Fani Willis Issues a Warning To Trump

Fulton County District Attorney Fani Willis, described in some reporting as “embattled,” said “her election interference case against former President Donald Trump will continue and that her office hasn’t been delayed by proceedings regarding her relationship with her former top prosecutor.”

Willis elaborated during a CNN interview on March 23: “I don’t feel like we have been slowed down at all. I think there are efforts to slow down the train, but the train is coming.”

Ms. Willis spoke just days after Judge Scott McAfee allowed attorneys for the former president and other co-defendants to appeal his ruling for a review. McAfee allowed Willis to stay on the case and did not find that she committed perjury, financially benefitted from her relationship with Nathan Wade or that she violated any ethical rules or standards.

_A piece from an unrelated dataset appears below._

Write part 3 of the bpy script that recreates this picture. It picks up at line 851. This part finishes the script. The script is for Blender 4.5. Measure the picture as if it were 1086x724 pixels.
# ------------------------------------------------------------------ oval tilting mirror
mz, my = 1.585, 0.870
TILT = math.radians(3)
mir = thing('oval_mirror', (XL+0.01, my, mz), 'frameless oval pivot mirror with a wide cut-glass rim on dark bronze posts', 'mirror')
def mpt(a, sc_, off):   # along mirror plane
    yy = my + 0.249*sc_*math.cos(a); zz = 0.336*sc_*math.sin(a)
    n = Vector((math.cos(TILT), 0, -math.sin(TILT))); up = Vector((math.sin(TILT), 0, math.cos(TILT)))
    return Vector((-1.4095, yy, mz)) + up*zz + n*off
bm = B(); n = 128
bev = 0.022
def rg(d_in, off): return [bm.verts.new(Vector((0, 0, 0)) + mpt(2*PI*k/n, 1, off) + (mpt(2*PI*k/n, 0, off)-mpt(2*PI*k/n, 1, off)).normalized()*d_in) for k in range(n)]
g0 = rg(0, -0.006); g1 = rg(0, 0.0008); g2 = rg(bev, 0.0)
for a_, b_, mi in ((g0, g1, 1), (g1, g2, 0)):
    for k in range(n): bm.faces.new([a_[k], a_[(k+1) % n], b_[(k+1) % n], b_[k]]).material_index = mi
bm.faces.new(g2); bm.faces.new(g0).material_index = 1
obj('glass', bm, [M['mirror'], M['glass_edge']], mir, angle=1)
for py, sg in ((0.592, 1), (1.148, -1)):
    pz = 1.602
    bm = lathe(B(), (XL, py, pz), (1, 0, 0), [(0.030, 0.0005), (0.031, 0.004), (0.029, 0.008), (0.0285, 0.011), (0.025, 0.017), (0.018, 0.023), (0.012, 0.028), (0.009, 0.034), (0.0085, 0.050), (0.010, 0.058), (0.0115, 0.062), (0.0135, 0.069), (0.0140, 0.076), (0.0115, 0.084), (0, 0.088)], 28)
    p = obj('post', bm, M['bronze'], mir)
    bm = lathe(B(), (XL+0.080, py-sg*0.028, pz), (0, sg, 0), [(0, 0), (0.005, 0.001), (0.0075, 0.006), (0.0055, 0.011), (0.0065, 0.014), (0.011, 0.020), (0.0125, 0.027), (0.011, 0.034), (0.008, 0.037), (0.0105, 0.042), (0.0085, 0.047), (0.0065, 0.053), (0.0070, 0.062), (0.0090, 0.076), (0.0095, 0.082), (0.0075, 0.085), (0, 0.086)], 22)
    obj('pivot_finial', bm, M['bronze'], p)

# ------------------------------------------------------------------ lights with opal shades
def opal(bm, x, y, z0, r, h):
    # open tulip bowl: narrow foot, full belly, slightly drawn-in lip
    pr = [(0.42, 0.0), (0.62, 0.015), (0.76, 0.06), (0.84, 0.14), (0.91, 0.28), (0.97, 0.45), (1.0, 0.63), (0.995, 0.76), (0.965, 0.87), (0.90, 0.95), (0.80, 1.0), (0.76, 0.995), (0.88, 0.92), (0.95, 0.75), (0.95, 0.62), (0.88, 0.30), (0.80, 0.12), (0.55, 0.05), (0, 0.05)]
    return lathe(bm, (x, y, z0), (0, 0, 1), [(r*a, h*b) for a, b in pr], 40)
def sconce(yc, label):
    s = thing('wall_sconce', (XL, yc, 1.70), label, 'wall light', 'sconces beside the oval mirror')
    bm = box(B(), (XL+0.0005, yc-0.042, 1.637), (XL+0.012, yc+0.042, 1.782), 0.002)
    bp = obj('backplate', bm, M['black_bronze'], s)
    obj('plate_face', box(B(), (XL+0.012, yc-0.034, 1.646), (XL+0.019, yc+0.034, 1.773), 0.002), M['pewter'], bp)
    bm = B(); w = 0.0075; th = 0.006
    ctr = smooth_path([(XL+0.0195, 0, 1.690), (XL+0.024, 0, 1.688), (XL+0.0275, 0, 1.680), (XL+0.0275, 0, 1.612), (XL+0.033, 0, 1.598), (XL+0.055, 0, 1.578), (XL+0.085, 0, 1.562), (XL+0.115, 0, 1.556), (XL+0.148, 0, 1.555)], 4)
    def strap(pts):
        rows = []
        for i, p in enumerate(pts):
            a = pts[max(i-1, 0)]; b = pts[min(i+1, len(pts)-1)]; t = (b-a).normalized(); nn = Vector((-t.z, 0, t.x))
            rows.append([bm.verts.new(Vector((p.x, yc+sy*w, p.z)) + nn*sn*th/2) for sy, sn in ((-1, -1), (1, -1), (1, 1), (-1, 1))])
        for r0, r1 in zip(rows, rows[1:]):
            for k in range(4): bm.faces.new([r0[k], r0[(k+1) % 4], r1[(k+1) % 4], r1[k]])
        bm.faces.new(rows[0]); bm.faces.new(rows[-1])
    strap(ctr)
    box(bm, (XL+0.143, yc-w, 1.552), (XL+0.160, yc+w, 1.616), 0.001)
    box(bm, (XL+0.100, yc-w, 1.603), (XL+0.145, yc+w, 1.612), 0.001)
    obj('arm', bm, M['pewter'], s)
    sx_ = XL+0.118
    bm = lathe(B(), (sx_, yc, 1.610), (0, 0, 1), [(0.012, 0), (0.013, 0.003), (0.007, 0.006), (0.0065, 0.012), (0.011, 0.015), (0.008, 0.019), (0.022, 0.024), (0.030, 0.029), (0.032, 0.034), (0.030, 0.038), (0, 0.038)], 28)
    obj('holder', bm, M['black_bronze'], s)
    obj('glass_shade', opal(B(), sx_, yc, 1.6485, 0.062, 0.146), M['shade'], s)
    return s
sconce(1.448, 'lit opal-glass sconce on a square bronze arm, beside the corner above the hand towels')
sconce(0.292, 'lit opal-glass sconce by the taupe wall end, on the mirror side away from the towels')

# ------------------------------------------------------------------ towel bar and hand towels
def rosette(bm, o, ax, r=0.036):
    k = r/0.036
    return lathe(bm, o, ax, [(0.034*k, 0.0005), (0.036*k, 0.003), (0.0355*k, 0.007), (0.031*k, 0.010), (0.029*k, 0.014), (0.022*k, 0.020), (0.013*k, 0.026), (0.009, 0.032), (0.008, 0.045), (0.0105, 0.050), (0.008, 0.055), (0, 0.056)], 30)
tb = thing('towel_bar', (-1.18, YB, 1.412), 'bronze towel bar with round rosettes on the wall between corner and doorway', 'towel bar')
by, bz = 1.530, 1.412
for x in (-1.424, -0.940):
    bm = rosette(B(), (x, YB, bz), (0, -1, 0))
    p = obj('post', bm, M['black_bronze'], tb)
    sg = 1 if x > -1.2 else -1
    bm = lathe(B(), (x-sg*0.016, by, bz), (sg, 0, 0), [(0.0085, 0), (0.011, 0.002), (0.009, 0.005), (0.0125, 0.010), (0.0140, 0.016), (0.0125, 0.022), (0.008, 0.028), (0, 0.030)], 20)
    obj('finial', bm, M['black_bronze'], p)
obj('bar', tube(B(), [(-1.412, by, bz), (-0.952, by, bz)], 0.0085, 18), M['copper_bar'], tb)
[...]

With strident confidence that illuminates her character, in the CNN interview, Ms. Willis said that she is “not embarrassed by anything” she’s done. Willis added: “I guess my greatest crime is that I had a relationship with a man, but that’s not something I find embarrassing in any way.” As reported, Willis then “stressed” that she did not do “anything that’s illegal.” Illegal actions would include perjury, taking campaign funds for personal use, taking state and federal funds for personal use and making false statements on government disclosure forms.

Background information discloses that “Judge McAfee ruled there wasn’t enough evidence to back claims that Ms. Willis financially benefitted in the case but described her relationship as a “tremendous lapse in judgment.”” Judge McAfee did not “respond to claims by some analysts have said that Ms. Willis and Mr. Wade perjured themselves during statements they made in court last month.” Judge McAfee did write in his ruling that, regarding the behavior of Wade and Willis, “However, an odor of mendacity remains.”

As reported, “Attorneys for President Trump and the other defendants said in court that Mr. Wade’s resignation was not enough to correct the appearance of impropriety the judge found.” Defense lawyers advanced the argument that “a failure to remove the district attorney could imperil any convictions and force a retrial if an appeals court later finds it was warranted.”